In the 80's very few people used the Internet, and almost no hackers did (it was heavily monitored by academia and the .mil guys back then, and there was little anonymity), so BBS's became incredibly popular among the digerati. In the era before caller ID, there was no way to tell if an incoming BBS call was from the kid down the street or an FBI agent in Washington, so BBS operators did their thing in a state of perpetual paranoia. They were terrified that they were going to get raided and their equipment taken. Since computers hadn't yet penetrated the mainstream, the raids that happened never made the press, the rights abuses that went on were ignored by just about everybody, and the FBI under the Reagan administration had free reign to do whatever it wanted in a digitally paranoid nation. I personally knew one guy who had the FBI raid his house on the ACCUSATION that he had pirated games on his WildCat box. Even though the claim was bogus and he was never prosecuted, he didn't get his hardware back for nearly two years, and most of it was broken when it was returned. That's how the fibbies worked back then...they didn't have to actually convict you of anything, they just grabbed your equipment as "evidence" and held onto it for years to shut you down (if you didn't get your lawyers after them, you sometimes didn't get it back at all).
There was also a well known case among technophiles about that time where a pair of California BBS operators were arrested, transported to Tennessee, and imprisoned for transmitting lewd materials over a state line. It was legal in California, but not in Kentucky, and the pair went to prison for it.
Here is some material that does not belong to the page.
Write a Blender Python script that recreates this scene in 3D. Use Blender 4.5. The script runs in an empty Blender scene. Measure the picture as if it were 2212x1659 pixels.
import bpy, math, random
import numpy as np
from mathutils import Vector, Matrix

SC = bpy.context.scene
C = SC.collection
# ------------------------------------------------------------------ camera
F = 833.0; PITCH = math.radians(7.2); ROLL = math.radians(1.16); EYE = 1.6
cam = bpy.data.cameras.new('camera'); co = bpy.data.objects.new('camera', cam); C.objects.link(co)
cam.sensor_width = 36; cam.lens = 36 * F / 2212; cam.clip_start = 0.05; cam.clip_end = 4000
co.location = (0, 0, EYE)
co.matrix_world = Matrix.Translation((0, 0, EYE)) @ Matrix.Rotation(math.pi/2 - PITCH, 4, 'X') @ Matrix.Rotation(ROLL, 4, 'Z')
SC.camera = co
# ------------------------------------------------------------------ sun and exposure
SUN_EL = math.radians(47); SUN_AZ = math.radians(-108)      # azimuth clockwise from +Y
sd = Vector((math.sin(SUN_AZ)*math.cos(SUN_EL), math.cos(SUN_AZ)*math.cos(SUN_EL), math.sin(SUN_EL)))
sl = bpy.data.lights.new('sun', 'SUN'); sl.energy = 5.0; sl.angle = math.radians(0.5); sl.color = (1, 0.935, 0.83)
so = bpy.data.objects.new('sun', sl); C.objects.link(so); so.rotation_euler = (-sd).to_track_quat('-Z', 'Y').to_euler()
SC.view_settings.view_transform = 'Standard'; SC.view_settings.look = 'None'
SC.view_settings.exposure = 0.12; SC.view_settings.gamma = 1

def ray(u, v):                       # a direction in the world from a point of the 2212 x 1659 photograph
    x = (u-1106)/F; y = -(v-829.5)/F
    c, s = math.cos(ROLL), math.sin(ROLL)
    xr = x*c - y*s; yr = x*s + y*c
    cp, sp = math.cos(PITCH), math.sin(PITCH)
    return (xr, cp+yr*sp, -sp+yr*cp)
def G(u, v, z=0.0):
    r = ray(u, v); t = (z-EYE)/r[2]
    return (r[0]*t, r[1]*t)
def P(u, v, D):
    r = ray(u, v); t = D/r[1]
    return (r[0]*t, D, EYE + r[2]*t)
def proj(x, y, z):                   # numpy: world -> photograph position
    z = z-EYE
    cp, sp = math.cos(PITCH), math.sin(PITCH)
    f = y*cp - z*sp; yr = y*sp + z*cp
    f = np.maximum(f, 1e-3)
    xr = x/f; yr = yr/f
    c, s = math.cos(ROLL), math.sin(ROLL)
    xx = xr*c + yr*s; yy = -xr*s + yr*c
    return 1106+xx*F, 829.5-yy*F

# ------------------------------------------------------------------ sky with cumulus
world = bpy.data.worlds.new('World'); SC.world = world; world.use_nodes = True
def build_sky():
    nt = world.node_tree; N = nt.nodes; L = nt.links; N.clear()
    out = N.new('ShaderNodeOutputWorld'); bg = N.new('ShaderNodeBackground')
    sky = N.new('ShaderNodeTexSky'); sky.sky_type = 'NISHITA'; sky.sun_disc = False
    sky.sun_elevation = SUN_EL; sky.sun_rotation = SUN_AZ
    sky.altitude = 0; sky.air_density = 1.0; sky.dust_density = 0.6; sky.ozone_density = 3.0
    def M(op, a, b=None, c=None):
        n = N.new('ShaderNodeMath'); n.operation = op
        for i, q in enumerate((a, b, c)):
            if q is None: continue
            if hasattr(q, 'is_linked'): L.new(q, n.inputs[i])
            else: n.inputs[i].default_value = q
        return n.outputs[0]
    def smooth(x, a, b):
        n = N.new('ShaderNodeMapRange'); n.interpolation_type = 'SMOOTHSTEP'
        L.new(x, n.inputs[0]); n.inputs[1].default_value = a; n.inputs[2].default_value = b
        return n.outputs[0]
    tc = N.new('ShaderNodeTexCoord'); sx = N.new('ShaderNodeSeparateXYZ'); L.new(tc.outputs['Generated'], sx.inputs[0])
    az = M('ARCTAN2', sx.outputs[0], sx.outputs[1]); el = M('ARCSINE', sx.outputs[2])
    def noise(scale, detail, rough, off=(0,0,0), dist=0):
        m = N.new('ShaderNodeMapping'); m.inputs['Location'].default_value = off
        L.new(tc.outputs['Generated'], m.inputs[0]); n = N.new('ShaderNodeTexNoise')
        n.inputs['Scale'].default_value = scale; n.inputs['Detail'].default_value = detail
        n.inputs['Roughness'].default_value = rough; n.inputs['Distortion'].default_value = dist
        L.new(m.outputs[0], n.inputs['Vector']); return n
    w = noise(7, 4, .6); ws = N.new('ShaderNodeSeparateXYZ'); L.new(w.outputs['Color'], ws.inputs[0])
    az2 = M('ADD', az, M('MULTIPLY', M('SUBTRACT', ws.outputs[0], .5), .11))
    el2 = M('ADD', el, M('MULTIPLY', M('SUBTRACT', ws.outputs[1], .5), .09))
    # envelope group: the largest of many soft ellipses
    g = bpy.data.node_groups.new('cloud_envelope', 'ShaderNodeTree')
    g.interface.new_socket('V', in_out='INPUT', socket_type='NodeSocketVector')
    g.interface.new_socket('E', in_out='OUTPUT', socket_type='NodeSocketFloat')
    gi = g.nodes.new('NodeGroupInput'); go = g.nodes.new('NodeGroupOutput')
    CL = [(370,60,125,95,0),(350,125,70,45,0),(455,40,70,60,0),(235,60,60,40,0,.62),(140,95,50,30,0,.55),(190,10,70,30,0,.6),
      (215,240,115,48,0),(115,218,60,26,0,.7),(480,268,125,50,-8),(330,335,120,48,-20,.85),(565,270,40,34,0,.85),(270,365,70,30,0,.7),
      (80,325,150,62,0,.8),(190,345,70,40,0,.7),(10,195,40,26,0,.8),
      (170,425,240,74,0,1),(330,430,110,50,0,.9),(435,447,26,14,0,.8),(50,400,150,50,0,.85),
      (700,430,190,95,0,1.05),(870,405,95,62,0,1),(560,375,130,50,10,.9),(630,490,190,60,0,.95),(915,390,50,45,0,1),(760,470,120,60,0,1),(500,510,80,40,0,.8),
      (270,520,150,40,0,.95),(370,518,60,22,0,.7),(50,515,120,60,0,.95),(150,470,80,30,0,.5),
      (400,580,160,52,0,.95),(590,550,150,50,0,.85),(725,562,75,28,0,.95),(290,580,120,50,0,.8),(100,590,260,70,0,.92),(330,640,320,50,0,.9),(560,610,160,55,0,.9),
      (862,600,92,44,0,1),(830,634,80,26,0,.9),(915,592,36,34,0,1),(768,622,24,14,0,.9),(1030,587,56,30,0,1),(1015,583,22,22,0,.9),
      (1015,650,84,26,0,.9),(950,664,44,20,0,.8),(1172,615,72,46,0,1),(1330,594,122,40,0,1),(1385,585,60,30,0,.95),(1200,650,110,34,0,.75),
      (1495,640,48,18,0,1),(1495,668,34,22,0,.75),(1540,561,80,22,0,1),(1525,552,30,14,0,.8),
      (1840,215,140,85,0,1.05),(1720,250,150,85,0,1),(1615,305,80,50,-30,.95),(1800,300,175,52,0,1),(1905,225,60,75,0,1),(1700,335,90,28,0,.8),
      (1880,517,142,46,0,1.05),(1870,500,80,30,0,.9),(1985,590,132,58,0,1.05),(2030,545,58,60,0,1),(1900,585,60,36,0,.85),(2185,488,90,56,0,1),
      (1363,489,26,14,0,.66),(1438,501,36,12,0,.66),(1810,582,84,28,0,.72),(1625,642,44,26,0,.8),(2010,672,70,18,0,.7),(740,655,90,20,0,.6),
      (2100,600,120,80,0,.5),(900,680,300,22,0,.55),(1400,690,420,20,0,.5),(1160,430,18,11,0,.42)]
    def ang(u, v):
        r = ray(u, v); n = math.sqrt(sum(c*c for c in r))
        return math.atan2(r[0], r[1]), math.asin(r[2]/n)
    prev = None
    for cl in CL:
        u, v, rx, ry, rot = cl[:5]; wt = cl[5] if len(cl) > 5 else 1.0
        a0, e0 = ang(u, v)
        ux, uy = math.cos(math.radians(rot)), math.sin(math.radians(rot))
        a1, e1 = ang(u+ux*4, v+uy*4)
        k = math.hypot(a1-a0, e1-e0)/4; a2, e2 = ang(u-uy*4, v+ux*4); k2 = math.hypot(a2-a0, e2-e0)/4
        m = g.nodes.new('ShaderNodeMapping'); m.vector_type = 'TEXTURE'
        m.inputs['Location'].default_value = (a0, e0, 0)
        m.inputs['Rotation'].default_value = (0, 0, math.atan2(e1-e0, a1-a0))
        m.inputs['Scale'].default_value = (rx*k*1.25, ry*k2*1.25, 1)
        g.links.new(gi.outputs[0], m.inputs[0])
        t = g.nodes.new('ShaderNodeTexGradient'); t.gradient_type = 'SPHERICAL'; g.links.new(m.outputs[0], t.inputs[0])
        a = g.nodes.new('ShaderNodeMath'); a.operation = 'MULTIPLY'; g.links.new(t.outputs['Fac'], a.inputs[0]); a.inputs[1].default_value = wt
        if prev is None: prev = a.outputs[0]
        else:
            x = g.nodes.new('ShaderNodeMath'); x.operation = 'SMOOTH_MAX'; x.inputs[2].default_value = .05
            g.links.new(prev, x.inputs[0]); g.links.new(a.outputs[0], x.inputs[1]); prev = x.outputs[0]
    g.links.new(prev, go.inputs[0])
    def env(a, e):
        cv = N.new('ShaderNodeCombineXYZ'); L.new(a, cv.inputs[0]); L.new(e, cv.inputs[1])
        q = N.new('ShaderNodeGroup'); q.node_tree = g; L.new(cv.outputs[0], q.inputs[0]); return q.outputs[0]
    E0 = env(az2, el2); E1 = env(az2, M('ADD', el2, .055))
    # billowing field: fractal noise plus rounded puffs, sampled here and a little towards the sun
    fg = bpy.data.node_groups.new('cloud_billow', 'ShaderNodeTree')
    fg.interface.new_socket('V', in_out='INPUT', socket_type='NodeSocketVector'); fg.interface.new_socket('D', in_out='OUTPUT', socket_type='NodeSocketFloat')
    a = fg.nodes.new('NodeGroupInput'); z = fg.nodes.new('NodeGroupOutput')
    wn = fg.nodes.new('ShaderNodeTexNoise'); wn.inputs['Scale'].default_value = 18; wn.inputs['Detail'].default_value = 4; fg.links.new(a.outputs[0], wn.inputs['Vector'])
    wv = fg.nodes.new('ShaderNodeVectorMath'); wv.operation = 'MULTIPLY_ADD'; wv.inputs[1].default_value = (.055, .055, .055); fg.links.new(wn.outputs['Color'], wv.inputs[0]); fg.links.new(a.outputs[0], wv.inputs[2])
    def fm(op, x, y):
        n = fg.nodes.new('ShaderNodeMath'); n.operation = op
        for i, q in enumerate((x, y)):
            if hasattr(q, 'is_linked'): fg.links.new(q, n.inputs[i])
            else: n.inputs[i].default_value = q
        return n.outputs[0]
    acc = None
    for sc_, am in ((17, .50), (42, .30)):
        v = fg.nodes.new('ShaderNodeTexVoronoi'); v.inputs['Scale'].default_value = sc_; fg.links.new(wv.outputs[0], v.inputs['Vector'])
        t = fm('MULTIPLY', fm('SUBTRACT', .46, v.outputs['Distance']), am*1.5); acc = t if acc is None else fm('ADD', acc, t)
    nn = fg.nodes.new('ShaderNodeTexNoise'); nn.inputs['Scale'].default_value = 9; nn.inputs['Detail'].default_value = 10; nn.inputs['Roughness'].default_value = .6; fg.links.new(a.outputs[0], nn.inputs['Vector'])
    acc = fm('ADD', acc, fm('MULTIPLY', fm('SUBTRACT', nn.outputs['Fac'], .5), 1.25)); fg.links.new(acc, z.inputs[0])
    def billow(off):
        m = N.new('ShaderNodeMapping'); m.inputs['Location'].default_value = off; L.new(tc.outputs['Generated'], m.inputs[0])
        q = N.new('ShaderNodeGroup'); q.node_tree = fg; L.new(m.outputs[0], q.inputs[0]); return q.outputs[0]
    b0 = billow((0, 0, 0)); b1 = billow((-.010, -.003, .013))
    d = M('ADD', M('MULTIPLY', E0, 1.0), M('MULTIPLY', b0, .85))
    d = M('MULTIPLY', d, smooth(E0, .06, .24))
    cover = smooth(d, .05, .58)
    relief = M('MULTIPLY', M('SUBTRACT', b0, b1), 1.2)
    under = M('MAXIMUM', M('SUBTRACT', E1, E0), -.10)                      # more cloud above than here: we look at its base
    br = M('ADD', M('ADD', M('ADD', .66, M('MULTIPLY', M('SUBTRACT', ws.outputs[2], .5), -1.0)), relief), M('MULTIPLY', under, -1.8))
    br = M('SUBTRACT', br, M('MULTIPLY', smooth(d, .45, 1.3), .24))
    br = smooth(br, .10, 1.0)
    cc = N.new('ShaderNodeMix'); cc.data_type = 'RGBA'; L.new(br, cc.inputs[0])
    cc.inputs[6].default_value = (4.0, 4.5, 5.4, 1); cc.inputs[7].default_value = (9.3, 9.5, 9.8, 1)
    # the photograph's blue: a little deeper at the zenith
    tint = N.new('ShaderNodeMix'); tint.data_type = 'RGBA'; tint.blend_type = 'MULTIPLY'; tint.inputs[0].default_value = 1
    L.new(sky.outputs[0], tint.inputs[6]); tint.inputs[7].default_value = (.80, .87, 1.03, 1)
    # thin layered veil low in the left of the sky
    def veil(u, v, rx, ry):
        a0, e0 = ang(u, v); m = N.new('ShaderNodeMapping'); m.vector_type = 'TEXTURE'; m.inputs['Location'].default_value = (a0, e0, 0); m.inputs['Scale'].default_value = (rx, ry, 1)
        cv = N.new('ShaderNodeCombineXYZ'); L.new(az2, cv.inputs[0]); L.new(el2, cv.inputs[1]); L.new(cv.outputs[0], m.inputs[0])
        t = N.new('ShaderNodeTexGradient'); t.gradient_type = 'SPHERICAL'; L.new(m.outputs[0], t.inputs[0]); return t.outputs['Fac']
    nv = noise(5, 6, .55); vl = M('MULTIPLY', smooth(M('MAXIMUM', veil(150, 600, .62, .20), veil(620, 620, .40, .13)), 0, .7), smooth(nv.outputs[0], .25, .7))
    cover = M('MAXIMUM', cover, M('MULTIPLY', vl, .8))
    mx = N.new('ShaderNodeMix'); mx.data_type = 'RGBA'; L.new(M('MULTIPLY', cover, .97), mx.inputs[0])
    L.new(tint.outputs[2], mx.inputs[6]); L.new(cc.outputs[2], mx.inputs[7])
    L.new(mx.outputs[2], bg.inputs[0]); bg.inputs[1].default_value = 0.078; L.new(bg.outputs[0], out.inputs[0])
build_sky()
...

The thing was, the FBI and anti-porn vigilantes typically used automated search applications. They would dial in to a BBS, run their automated search, and log off. If they came up with keywords like "games", "pirate", or "porn", they'd look again with real human eyes to see if there was anything interesting. To combat this, porn became "pr0n", hackers became "haxors", etc. If you didn't trip their automated searches, they generally left you alone.
But the biggest evolution came with the advent of online gaming. Words like l33t, ph33r, rox0rz, etc were never used in the BBS days, and were mostly invented by n00bz trying to act cool :) When I began playing the original Quake after its release back in 1996, we called newbies newbies (or nubies, either way it's a shortening of "new boys"). The word n00bz didn't show up for a few more years.